The fictional container that is the descendant of the bourgeois novel today can at times appear rather different than the Victorian novel of the 19th century. But just as capitalism has no trouble co-opting rebellion or counter-culture, or even eventually insurrection, for its own systemic ends, the novel sucks in everything around it. The novel purports to be the genre-less genre: it can and does contain anything. It has absorbed the techniques of the modernists, smoothing them out, transforming them into mere items in the writer's toolbox, as if those techniques had not been arrived at as a result of highly personal responses to what those writers perceived as an artistic crisis.
Returning to the question of innocence, focusing on the United States for a moment.
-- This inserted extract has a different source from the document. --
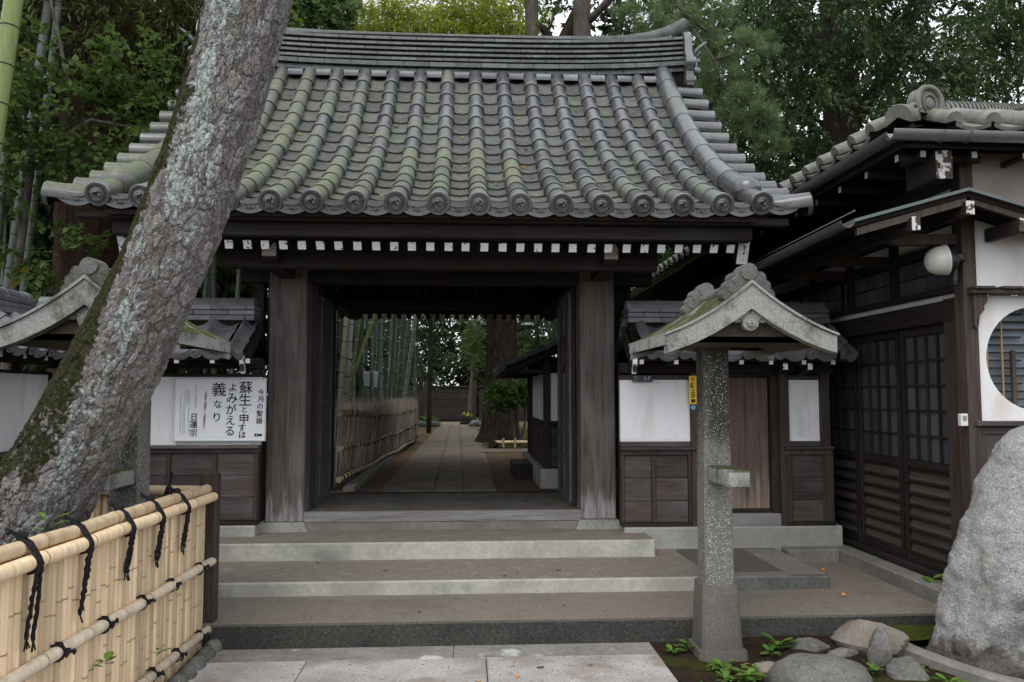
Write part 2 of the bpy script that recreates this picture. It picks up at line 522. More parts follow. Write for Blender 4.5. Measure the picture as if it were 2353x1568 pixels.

One common theme in American history is the strange notion of American "innocence". It remains astonishing that, in a country founded on genocide and slavery, Americans have been able to appear innocent, if only to themselves. And yet the idea persists. The United States, and Americans generally, have good intentions, the story goes, and just don't understand--or even know about--all the damage that is caused by American so-called bumbling on the world stage. Not only do we act innocent of the crimes that maintain our standard of living, we innocently consume cultural artifacts as if there were no question at all that we have the absolute right to be entertained, and that our entertainment is untainted by the violence of the American enforcement of the global capitalist system, that our consumption of entertainment is innocent. But our pleasures do not exist in a vacuum. That pretty, well-written, journalistic novel has a pedigree, a pedigree of cultural work in service of Empire, the ongoing consequences of which we may choose to ignore as we read yet another iteration, but that choice is itself the function of this process and an enormous privilege.